While the law requires this result, I must nevertheless express my annoyance at Kirby’s game-playing on this issue. Plaintiff filed suit as “Jack Kirby d/b/a USSA Corp.” to avoid paying the taxes he owed to bring USSA into good standing. He took pains to put his corporate affairs in order only after it became clear that he could not recover on the 1996 contract (and possibly the 1995 contract) in his individual capacity. As a result, he has subjected this court and the defendants to unnecessary motion practice and vexatious delay. Defendants have the option of filing a motion to recover costs and attorneys fees incurred in connection with both this motion and the predecessor motion, to the extent that defendant was forced to address the issue of corporate capacity.

2. Permissive Intervention

I would, in any event, grant USSA’s motion under 24(b). The Federal Rules provide for permissive intervention upon timely application: (1) when a statute of the United States confers a conditional right to intervene; or (2) when an applicant’s claim or defense and the main action have a question of law or fact in common. In exercising its discretion the court shall consider whether the intervention will unduly delay or prejudice the adjudication of the rights of the original parties. Fed.R.Civ.P. 24(b); accord Comer v. Cisneros, 37 F.3d 775, 801 (2d Cir.1994).

There are common questions of law and fact in this ease, as both Kirby’s and USSA’s claims are for breach of the same contracts. For this and the reasons discussed above, I would allow USSA to intervene under 24(b).

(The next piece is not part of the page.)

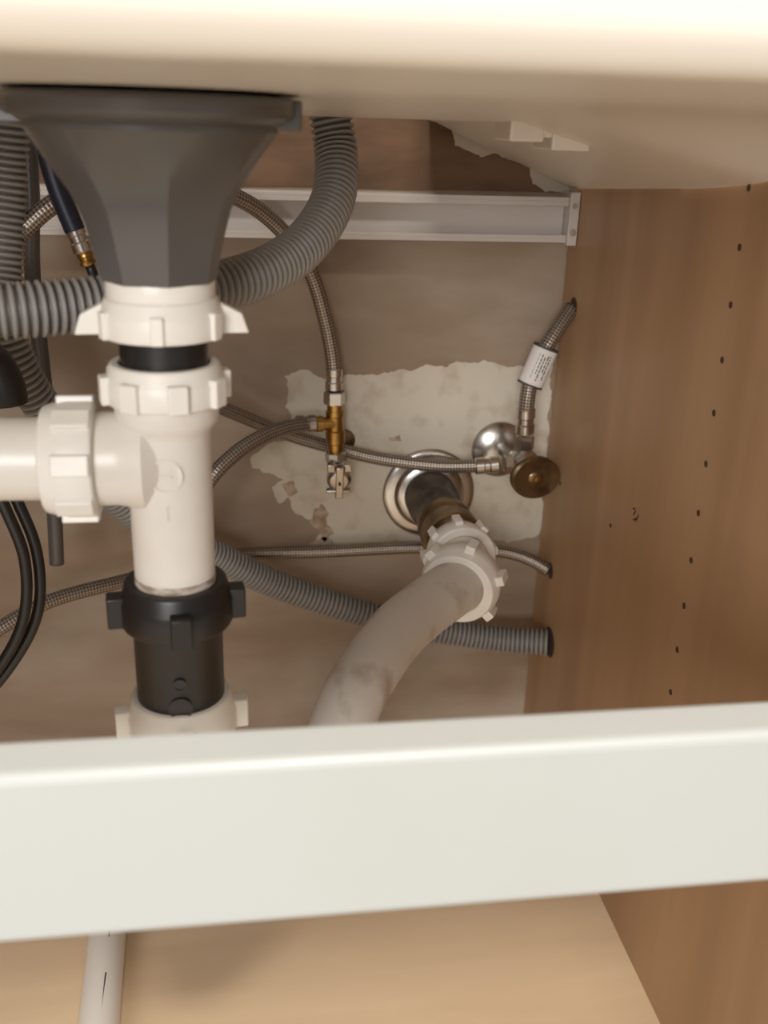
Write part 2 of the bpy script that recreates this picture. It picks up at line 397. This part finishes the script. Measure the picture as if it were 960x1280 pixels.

MOTION FOR SUMMARY JUDGMENT ON THE 1995 CONTRACT

Now that both Kirby and USSA are parties to this action, and the contracts are no longer voidable on corporate suspension grounds, the issue of who formed both contracts is no longer relevant. Defendants’ motion for summary judgment on the second and fourth claims is therefore denied. Obviously, the issue of breach remains for the jury.

CONCLUSION

This constitutes the order and decision of the court.

. The opinion actually cited "California Bank and Corporation Tax Law § 23304.1(a)." Section 23304.1(a), along with sections 23301, 23301.5 and 23305, appears in article 7 (Suspension and Revivor, commencing with § 23301) of part 11 (Bank and Corporation Tax law, commencing with § 23001) of the Revenue and Taxation Code, which is the title used by California courts in citing to the law.

. The old § 23304 ("Every contract made in violation of this article is hereby declared to be voidable, at the instance of any party other than the taxpayer”) was replaced in 1990 with § 23304.1, “which expressly enlarges its scope to include certain contracts made during periods of corporate suspension,” and § 23304.5, "which apparently adopts and refines a holding of White Dragon, by declaring that rights to void such contracts may only be exercised in judicial proceedings culminating in a final judgment expressly addressing the issue and, even then, only after the taxpayer corporation has been allowed a reasonable opportunity to cure the voidability defect by complying with [§ ] 23305.1.” See Arthur F. Coon, "Dead or Revived? An Examination of California Revivor Law’s Terminal Void in Corporate Existence,” 24 Pac.L.J 1, 16(1992).